Among the most important trends in digital marketing is the concern for data privacy and site access. More than 70% of ecommerce platform users say they use online services to ensure a higher level of data protection. These include search engines that protect browsing privacy, encrypted emails and deletion of access history.
Yet marketers need customer data to design marketing strategies and messages that enhance consumers’ online experiences and provide them with useful information, meaningful details, memorable images.
The solution is to build a data protection strategy that puts customers at the centre. This requires redesigning data collection and measurement methods in a transparent way that gives people certainty and control over the information they choose to share.

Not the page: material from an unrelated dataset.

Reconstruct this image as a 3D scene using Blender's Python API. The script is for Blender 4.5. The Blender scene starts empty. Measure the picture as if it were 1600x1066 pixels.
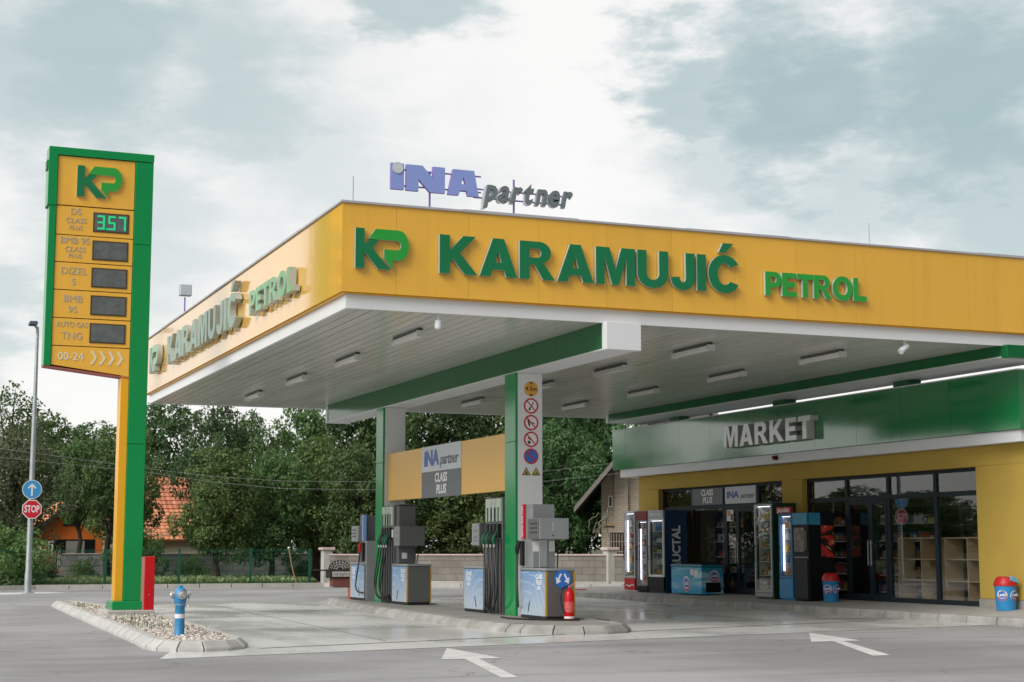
import bpy, bmesh, math, random
from mathutils import Vector, Matrix
R = math.radians
SC = bpy.context.scene
COL = SC.collection

# ------------------------------------------------------------------ camera, world, sun, exposure
CAM_H = 1.25
cd = bpy.data.cameras.new('camera'); cam = bpy.data.objects.new('camera', cd); COL.objects.link(cam)
cd.sensor_width = 36.0; cd.lens = 2510.0/1600*36.0
cd.clip_start = .1; cd.clip_end = 4000
cam.location = (0, 0, CAM_H)
cam.rotation_euler = (R(90+7.333), 0, R(-22.108))
cd.dof.use_dof = True; cd.dof.focus_distance = 22.5; cd.dof.aperture_fstop = 4.5
SC.camera = cam

def build_world():
    w = bpy.data.worlds.new('World'); SC.world = w; w.use_nodes = True
    nt = w.node_tree; nt.nodes.clear(); N = nt.nodes.new; L = nt.links.new
    out = N('ShaderNodeOutputWorld'); mix = N('ShaderNodeMixShader'); b1 = N('ShaderNodeBackground'); b2 = N('ShaderNodeBackground')
    sky = N('ShaderNodeTexSky'); sky.sky_type = 'NISHITA'; sky.sun_disc = False
    sky.sun_elevation = R(48); sky.sun_rotation = R(SUN_AZ)
    b1.inputs['Strength'].default_value = .1
    L(sky.outputs[0], b1.inputs['Color'])
    tc = N('ShaderNodeTexCoord')
    def noise(scale, detail, rough, sx=(1, 1, 1), off=(0, 0, 0)):
        mp = N('ShaderNodeMapping'); mp.inputs['Scale'].default_value = sx; mp.inputs['Location'].default_value = off
        n = N('ShaderNodeTexNoise'); n.inputs['Scale'].default_value = scale; n.inputs['Detail'].default_value = detail; n.inputs['Roughness'].default_value = rough
        L(tc.outputs['Generated'], mp.inputs['Vector']); L(mp.outputs[0], n.inputs['Vector']); return n.outputs['Fac']
    def math_(op, a, b=None, clamp=False):
        m = N('ShaderNodeMath'); m.operation = op; m.use_clamp = clamp
        for i, v in enumerate((a, b)):
            if v is None: continue
            if isinstance(v, (int, float)): m.inputs[i].default_value = v
            else: L(v, m.inputs[i])
        return m.outputs[0]
    warp = noise(7, 7, .6, (1, 1, 2.2))
    fine = noise(16, 8, .6, (1, 1, 2.6), (3, 1, 2))
    wv = math_('MULTIPLY', math_('SUBTRACT', warp, .5), .34)
    fv = math_('MULTIPLY', math_('SUBTRACT', fine, .5), .30)
    dsum = math_('ADD', wv, fv)
    total = None
    # (direction, radius, weight) of the thinner blue-grey parts of the cloud cover
    for d, r, wt in (((.12, .95, .30), .12, .85), ((.19, .94, .28), .11, .7), ((.07, .96, .29), .09, .7), ((.24, .93, .235), .11, .45), ((.15, .97, .20), .10, .5), ((.30, .92, .19), .09, .38),
                     ((.52, .81, .265), .085, 1.0), ((.60, .76, .265), .10, 1.0), ((.455, .84, .275), .045, .8), ((.485, .845, .235), .07, .55), ((.62, .75, .21), .09, .75),
                     ((.55, .81, .22), .09, .6), ((.47, .86, .20), .06, .3), ((.05, .985, .13), .06, .6), ((.29, .89, .345), .05, .8), ((.58, .74, .34), .08, .75), ((.335, .905, .27), .05, .15),
                     ((-.8, -.1, .6), .3, .5), ((.3, -.8, .5), .4, .6), ((0, 0, 1), .5, .4)):
        v = Vector(d).normalized()
        sub = N('ShaderNodeVectorMath'); sub.operation = 'DISTANCE'
        L(tc.outputs['Generated'], sub.inputs[0]); sub.inputs[1].default_value = v
        mr = N('ShaderNodeMapRange'); mr.interpolation_type = 'SMOOTHSTEP'
        L(math_('ADD', sub.outputs['Value'], math_('MULTIPLY', dsum, .55)), mr.inputs['Value'])
        mr.inputs['From Min'].default_value = r*1.25; mr.inputs['From Max'].default_value = r*.10
        mr.inputs['To Min'].default_value = 0; mr.inputs['To Max'].default_value = wt
        total = mr.outputs[0] if total is None else math_('MAXIMUM', total, mr.outputs[0])
    tot = math_('ADD', math_('MULTIPLY', total, .92), math_('MULTIPLY', dsum, .8), True)
    cr = N('ShaderNodeValToRGB'); e = cr.color_ramp.elements
    e[0].position = 0; e[0].color = (.60, .592, .575, 1)
    e[1].position = 1; e[1].color = (.215, .295, .305, 1)
    for p, c in ((.2, (.55, .548, .535)), (.55, (.38, .425, .425))):
        q = cr.color_ramp.elements.new(p); q.color = (*c, 1)
    L(tot, cr.inputs['Fac']); L(cr.outputs['Color'], b2.inputs['Color'])
    # unseen sky behind and right of the camera, dimmed to cut light under canopy
    dv = N('ShaderNodeVectorMath'); dv.operation = 'DISTANCE'; L(tc.outputs['Generated'], dv.inputs[0]); dv.inputs[1].default_value = Vector((.62, -.75, .12)).normalized()
    dm = N('ShaderNodeMapRange'); dm.interpolation_type = 'SMOOTHSTEP'; L(math_('ADD', dv.outputs['Value'], wv), dm.inputs['Value'])
    dm.inputs['From Min'].default_value = .6; dm.inputs['From Max'].default_value = 1.3; dm.inputs['To Min'].default_value = .22; dm.inputs['To Max'].default_value = 1.0
    L(dm.outputs[0], b2.inputs['Strength'])
    mix.inputs['Fac'].default_value = .93
    L(b1.outputs[0], mix.inputs[1]); L(b2.outputs[0], mix.inputs[2]); L(mix.outputs[0], out.inputs['Surface'])
SUN_AZ = 235.0      # degrees, the direction the sun stands in (sky convention)
build_world()
sd = bpy.data.lights.new('sun', 'SUN'); sd.energy = 1.5; sd.angle = R(34); sd.color = (1, .965, .91)
sun = bpy.data.objects.new('sun', sd); COL.objects.link(sun)
sun_dir = Vector((-.74, -.38, .58)).normalized()     # towards the sun: left of and behind the camera
sun.rotation_euler = sun_dir.to_track_quat('Z', 'Y').to_euler()
SC.view_settings.view_transform = 'Standard'; SC.view_settings.look = 'None'
SC.view_settings.exposure = 0.74; SC.view_settings.gamma = 1.0
try: SC.view_settings.use_curve_mapping = False
except Exception: pass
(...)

To meet this need, the move to Google Analytics 4 marks the beginning of the cookieless era. As of July 1, 2023, the new version of GA will no longer rely on information stored in browsers about website visitors.

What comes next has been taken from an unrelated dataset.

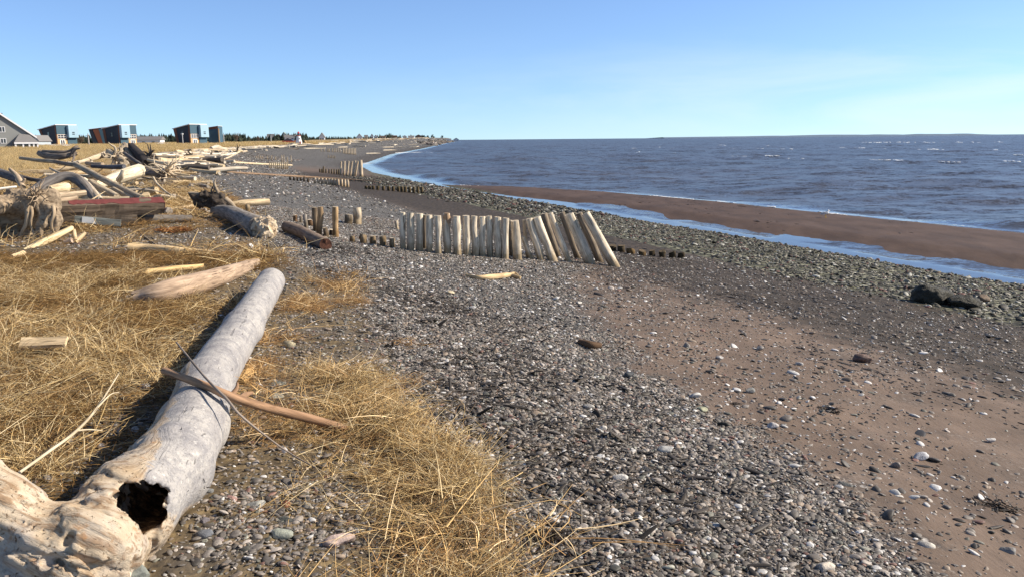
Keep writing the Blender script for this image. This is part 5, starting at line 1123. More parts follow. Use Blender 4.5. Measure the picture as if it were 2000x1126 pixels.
rock('boulder', 'small brown boulder beside the lower weedy boulder', 'boulder', 1920, 588, 14, .8, .7, (.17, .12, .08), 9, None, M['rock'], 3)
NS = [(408, 960, 11, .7, .6, (.20, .205, .20), 'grey egg shaped stone beside the hollow root, nearest the trunk'), (419, 972, 9, .8, .6, (.19, .195, .185), 'grey stone under the egg shaped stone by the trunk'), (421, 988, 9, .9, .7, (.22, .225, .215), 'round grey stone below the pink stone'), (453, 977, 18, .5, .45, (.38, .235, .205), 'long pink stone beside the hollow root'), (432, 966, 7, .7, .5, (.36, .27, .20), 'small tan stone next to the long pink stone'),
      (398, 1020, 12, .8, .6, (.20, .18, .19), 'purple grey stone among the pile by the hollow root'), (403, 1048, 22, .7, .45, (.16, .17, .19), 'wide slate blue stone in the pile by the hollow root'), (389, 1070, 12, .8, .5, (.20, .20, .195), 'grey wedge stone under the wide slate blue stone'), (414, 1076, 11, .8, .6, (.21, .215, .205), 'angular grey stone at the front of the stone pile'), (428, 1056, 11, .8, .7, (.26, .21, .205), 'mauve stone at the side of the stone pile'),
      (503, 988, 24, .6, .35, (.30, .30, .28), 'flat pale grey slab beside the red stone'), (560, 988, 12, .8, .8, (.26, .10, .055), 'angular brick red stone in the straw'), (596, 990, 18, .5, .4, (.32, .295, .25), 'oblong beige stone beside the red stone'), (557, 1018, 20, .6, .35, (.09, .095, .085), 'dark flat slate above the pale green slab'), (552, 1046, 26, .6, .4, (.36, .38, .32), 'pale green slab half under the straw'), (517, 1036, 9, .9, .8, (.21, .22, .26), 'small round bluish stone beside the pale green slab'),
      (664, 1060, 32, .55, .4, (.46, .36, .32), 'pale pink streaked stone under the straw heap'), (242, 1158, 50, .7, .95, (.20, .215, .195), 'big angular grey green slab in front of the hollow root'), (566, 676, 17, .6, .55, (.40, .35, .24), 'beige rounded stone in the straw past the trunk'), (541, 753, 18, .6, .35, (.22, .235, .205), 'flat greenish stone above the beige flat stone'), (537, 778, 20, .6, .4, (.30, .28, .225), 'flat beige stone near the broken branch'), (628, 814, 9, .9, .7, (.085, .09, .095), 'small dark round stone at the end of the broken branch'), (284, 757, 13, .6, .5, (.36, .36, .375), 'pale grey stone in the trunk shadow'), (622, 733, 12, .6, .4, (.2, .22, .21), 'small grey flat stone in the straw by the shingle'), (548, 700, 10, .7, .5, (.2, .2, .19), 'small grey stone just below the beige rounded stone')]
for k, (u, v, r, ry, rz, c, lab) in enumerate(NS): rock('stone', lab, 'stone', u, v, r, ry, rz, c, 60+k, sink=.22)
SS_ = [(1683, 705, 19, .7, .55, (.17, .115, .095), 'reddish brown rough rock alone on the sand'), (1509, 834, 12, .7, .6, (.55, .52, .50), 'white wedge shaped stone on the smooth sand'), (1805, 1070, 20, .6, .5, (.50, .47, .42), 'white faceted stone at the shingle edge on the sand'), (1800, 893, 20, .55, .4, (.48, .48, .50), 'white and grey stone pair on the open sand'), (1357, 774, 12, .7, .5, (.50, .49, .48), 'white stone at the corner of the shingle'), (1370, 800, 12, .9, .4, (.36, .36, .25), 'flat greenish cream stone on the shingle corner'), (1228, 736, 13, .7, .6, (.06, .065, .07), 'dark angular slate on the shingle'), (1211, 934, 16, .6, .4, (.52, .50, .47), 'white flat stone in the middle of the shingle'), (1081, 1018, 12, .7, .6, (.66, .62, .56), 'bright white stone near the straw heap'), (1180, 838, 9, .8, .7, (.60, .56, .50), 'small white stone on the shingle above the white flat one'), (879, 573, 9, .8, .5, (.55, .47, .32), 'cream stone on the far shingle'), (601, 385, 6, .7, .5, (.68, .65, .58), 'white disc stone beyond the ruined posts'), (1310, 1020, 16, .6, .4, (.12, .125, .13), 'flat dark grey stone lower on the shingle'), (1150, 795, 12, .6, .4, (.46, .44, .40), 'pale flat stone on the upper shingle'), (1610, 1112, 24, .7, .5, (.58, .52, .44), 'large cream stone at the bottom of the shingle'), (1300, 880, 18, .6, .4, (.38, .38, .37), 'broad light grey stone amid the shingle'), (1650, 950, 16, .6, .4, (.13, .135, .13), 'dark flat stone at the sand edge'), (1465, 765, 12, .6, .5, (.22, .22, .21), 'grey stone on the sand past the shingle corner'), (1484, 682, 9, .7, .6, (.30, .28, .26), 'small pale stone on the stony upper sand'), (1750, 972, 14, .5, .4, (.56, .53, .48), 'long white stone on the lower sand'), (1935, 860, 12, .6, .4, (.52, .5, .48), 'white stone on the sand by the dark pebbles'), (1967, 1078, 18, .7, .5, (.24, .23, .22), 'grey mottled stone on the lowest sand'), (1560, 612, 5, .7, .6, (.6, .57, .52), 'small white stone on the dark upper sand'), (1130, 592, 7, .7, .5, (.52, .50, .46), 'white stone where the shingle thins out'), (490, 486, 7, .7, 1.1, (.72, .70, .66), 'white lump of quartz beside the rotten log end'), (1560, 712, 9, .6, .5, (.52, .50, .47), 'pale stone pair on the sand by the rough rock'), (1405, 700, 9, .6, .5, (.42, .41, .40), 'light grey stone on the stony upper sand')]
for k, (u, v, r, ry, rz, c, lab) in enumerate(SS_): rock('stone', lab, 'stone', u, v, r, ry, rz, c, 120+k, sink=.2)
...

Well-known cookies are at the center of a controversy over users’ rights to privacy versus the need for companies to collect data about customer consumption behavior: Has anyone else used that site? In what ways did he or she interact with the product pages?

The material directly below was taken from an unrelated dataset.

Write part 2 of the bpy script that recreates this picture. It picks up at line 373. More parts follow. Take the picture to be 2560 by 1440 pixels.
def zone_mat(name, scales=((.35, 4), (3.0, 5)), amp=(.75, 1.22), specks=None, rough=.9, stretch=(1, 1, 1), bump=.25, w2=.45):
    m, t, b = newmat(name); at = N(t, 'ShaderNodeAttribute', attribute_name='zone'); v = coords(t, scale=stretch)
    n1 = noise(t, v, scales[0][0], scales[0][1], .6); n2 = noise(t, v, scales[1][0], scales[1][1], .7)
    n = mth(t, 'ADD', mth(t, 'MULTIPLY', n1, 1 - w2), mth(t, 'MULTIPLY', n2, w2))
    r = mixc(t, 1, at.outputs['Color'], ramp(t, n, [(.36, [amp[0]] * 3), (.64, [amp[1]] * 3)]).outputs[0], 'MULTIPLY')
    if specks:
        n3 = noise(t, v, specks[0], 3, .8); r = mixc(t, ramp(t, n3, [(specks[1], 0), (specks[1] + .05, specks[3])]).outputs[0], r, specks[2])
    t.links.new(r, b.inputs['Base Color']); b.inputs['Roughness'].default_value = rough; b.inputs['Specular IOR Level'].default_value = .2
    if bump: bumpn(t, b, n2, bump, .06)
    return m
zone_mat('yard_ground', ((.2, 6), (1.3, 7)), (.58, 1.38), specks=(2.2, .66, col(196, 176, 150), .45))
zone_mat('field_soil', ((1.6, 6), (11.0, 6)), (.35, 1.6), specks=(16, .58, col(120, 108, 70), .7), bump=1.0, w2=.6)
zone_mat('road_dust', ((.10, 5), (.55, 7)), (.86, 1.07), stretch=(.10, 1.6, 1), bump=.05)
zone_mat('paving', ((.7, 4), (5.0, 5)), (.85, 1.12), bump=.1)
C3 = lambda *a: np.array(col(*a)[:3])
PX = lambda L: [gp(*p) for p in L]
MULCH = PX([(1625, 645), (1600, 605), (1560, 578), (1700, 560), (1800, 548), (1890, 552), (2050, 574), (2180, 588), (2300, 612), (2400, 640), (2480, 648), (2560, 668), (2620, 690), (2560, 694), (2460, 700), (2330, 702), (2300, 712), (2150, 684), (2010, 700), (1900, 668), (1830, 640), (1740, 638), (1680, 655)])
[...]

Important details for marketers and sales professionals are obtained based on the sharing of browsing data to third parties, and to prevent this more and more users are blocking access by checking the options to ignore and delete cookies (whether basic, functional, behavioural or targeting cookies).
To solve this information dilemma, GA4 is changing its approach to analytics and using new machine learning and AI technologies. Thus different protocols are initiated to fill in the gaps with statistically relevant blended data, but which do not violate GDPR requirements.
For the new method of data interpretation to work, with the move to GA4 online marketers need to consider a mix of solutions and platforms, in an omnichannel and multichannel approach:
- Customer and site user data platforms;
- content management and content optimization systems;
- marketing automation platforms;
- Email marketing applications and solutions;
- Testing and optimization procedures;
- segmentation and targeting solutions;
- Customer-oriented marketing solutions for audience retention;
- video editing software solutions;
- artificial intelligence applications.
In the end it’s a matter of trust. Online marketing messages must communicate honestly and openly about how cookies are collected and transparently show at what point in the customer-site interaction this information gathering occurs.
This is the only way to get data that is also relevant, not just current and collected from the entire mass of users. In this way, a personal connection to the brand is created, and the foundations for audience loyalty can be laid based on a genuine connection.
The old tracking the customer journey needs to be replaced by a new one, which can be stated as assisting the customer journeyfrom the first click on the website to the conversion.
This is achievable by using the right tools, such as Google Analytics 4, and establishing direct communication with users through interactive content, transparent messaging and a fair data privacy policy.
These actions are complemented by efforts to amplify data collection from primary sources and to obtain data from secondary sources such as social platforms and publishers.
Online marketing in the cookieless era is getting an important chance to reinvent itself by reorganizing the entire ecosystem to become a tech-based field instead of a predominantly responsive one.